PROBLEM DESCRIPTION: Repeat, exactly and in full, the lines of the listing below, but without any pictures.

COLLECTED DATA:
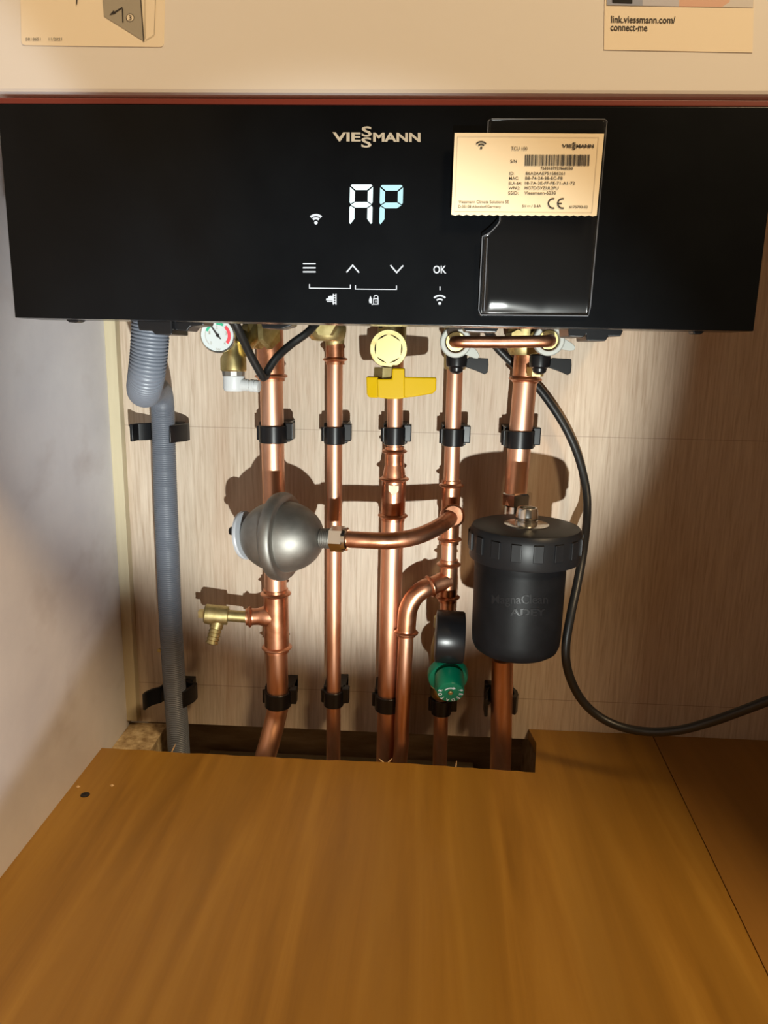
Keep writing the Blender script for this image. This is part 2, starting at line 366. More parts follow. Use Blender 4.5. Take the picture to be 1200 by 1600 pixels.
# seven segment digits
def seg_digit(x0, x1, y0, ym, y1, segs, th, sl=-1.5):
    mb = MB(); g = 1.0
    def q(x, y): return (x+sl*(y-y0)/(y1-y0), y)
    def pl(pts): flat(mb, [q(*p) for p in pts], fp)
    if 'a' in segs: pl([(x0+3, y0), (x1-3, y0), (x1-1, y0+2), (x1-th, y0+th), (x0+th, y0+th), (x0+1, y0+2)])
    if 'g' in segs: pl([(x0+2, ym), (x0+th, ym-th/2), (x1-th, ym-th/2), (x1-2, ym), (x1-th, ym+th/2), (x0+th, ym+th/2)])
    if 'f' in segs: pl([(x0, y0+4), (x0+th-g, y0+th+2), (x0+th-g, ym-th/2-g), (x0+1.5, ym-1.5), (x0, ym-4)])
    if 'b' in segs: pl([(x1, y0+4), (x1-th+g, y0+th+2), (x1-th+g, ym-th/2-g), (x1-1.5, ym-1.5), (x1, ym-4)])
    if 'e' in segs: pl([(x0, ym+4), (x0+1.5, ym+1.5), (x0+th-g, ym+th/2+g), (x0+th-g, y1-8), (x0+2, y1), (x0, y1-2)])
    if 'c' in segs: pl([(x1, ym+4), (x1-1.5, ym+1.5), (x1-th+g, ym+th/2+g), (x1-th+g, y1-8), (x1-2, y1), (x1, y1-2)])
    return mb
lab(seg_digit(547, 583, 288, 320, 350, 'abcefg', 9).build('display_digit', 'led', panel, ang=0), 'lit letter A')
lab(seg_digit(594, 630, 289, 321, 350.5, 'abefg', 9).build('display_digit', 'led2', panel, ang=0), 'lit letter P')
mb = MB(); wifi(mb, 493.7, 348, 11.5, fp, ((0, .2), (.35, .60), (.70, .97)), 44); lab(mb.build('wifi_symbol', 'icon', panel, ang=0), 'lit wireless symbol left of the digits')
mb = MB(); wifi(mb, 687, 474, 12, fp, ((0, .17), (.36, .52), (.72, .90)), 46); lab(mb.build('wifi_symbol', 'icon', panel, ang=0), 'lit wireless symbol below OK')
mb = MB()
for y in (412, 418.5, 424.8): flat(mb, [(473.5, y-1.1), (493, y-1.1), (493.6, y), (493, y+1.1), (473.5, y+1.1), (473, y)], fp)
lab(mb.build('menu_button', 'icon', panel, ang=0), 'three bar menu symbol')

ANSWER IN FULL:
Keep writing the Blender script for this image. This is part 2, starting at line 366. More parts follow. Use Blender 4.5. Take the picture to be 1200 by 1600 pixels.
# seven segment digits
def seg_digit(x0, x1, y0, ym, y1, segs, th, sl=-1.5):
    mb = MB(); g = 1.0
    def q(x, y): return (x+sl*(y-y0)/(y1-y0), y)
    def pl(pts): flat(mb, [q(*p) for p in pts], fp)
    if 'a' in segs: pl([(x0+3, y0), (x1-3, y0), (x1-1, y0+2), (x1-th, y0+th), (x0+th, y0+th), (x0+1, y0+2)])
    if 'g' in segs: pl([(x0+2, ym), (x0+th, ym-th/2), (x1-th, ym-th/2), (x1-2, ym), (x1-th, ym+th/2), (x0+th, ym+th/2)])
    if 'f' in segs: pl([(x0, y0+4), (x0+th-g, y0+th+2), (x0+th-g, ym-th/2-g), (x0+1.5, ym-1.5), (x0, ym-4)])
    if 'b' in segs: pl([(x1, y0+4), (x1-th+g, y0+th+2), (x1-th+g, ym-th/2-g), (x1-1.5, ym-1.5), (x1, ym-4)])
    if 'e' in segs: pl([(x0, ym+4), (x0+1.5, ym+1.5), (x0+th-g, ym+th/2+g), (x0+th-g, y1-8), (x0+2, y1), (x0, y1-2)])
    if 'c' in segs: pl([(x1, ym+4), (x1-1.5, ym+1.5), (x1-th+g, ym+th/2+g), (x1-th+g, y1-8), (x1-2, y1), (x1, y1-2)])
    return mb
lab(seg_digit(547, 583, 288, 320, 350, 'abcefg', 9).build('display_digit', 'led', panel, ang=0), 'lit letter A')
lab(seg_digit(594, 630, 289, 321, 350.5, 'abefg', 9).build('display_digit', 'led2', panel, ang=0), 'lit letter P')
mb = MB(); wifi(mb, 493.7, 348, 11.5, fp, ((0, .2), (.35, .60), (.70, .97)), 44); lab(mb.build('wifi_symbol', 'icon', panel, ang=0), 'lit wireless symbol left of the digits')
mb = MB(); wifi(mb, 687, 474, 12, fp, ((0, .17), (.36, .52), (.72, .90)), 46); lab(mb.build('wifi_symbol', 'icon', panel, ang=0), 'lit wireless symbol below OK')
mb = MB()
for y in (412, 418.5, 424.8): flat(mb, [(473.5, y-1.1), (493, y-1.1), (493.6, y), (493, y+1.1), (473.5, y+1.1), (473, y)], fp)
lab(mb.build('menu_button', 'icon', panel, ang=0), 'three bar menu symbol')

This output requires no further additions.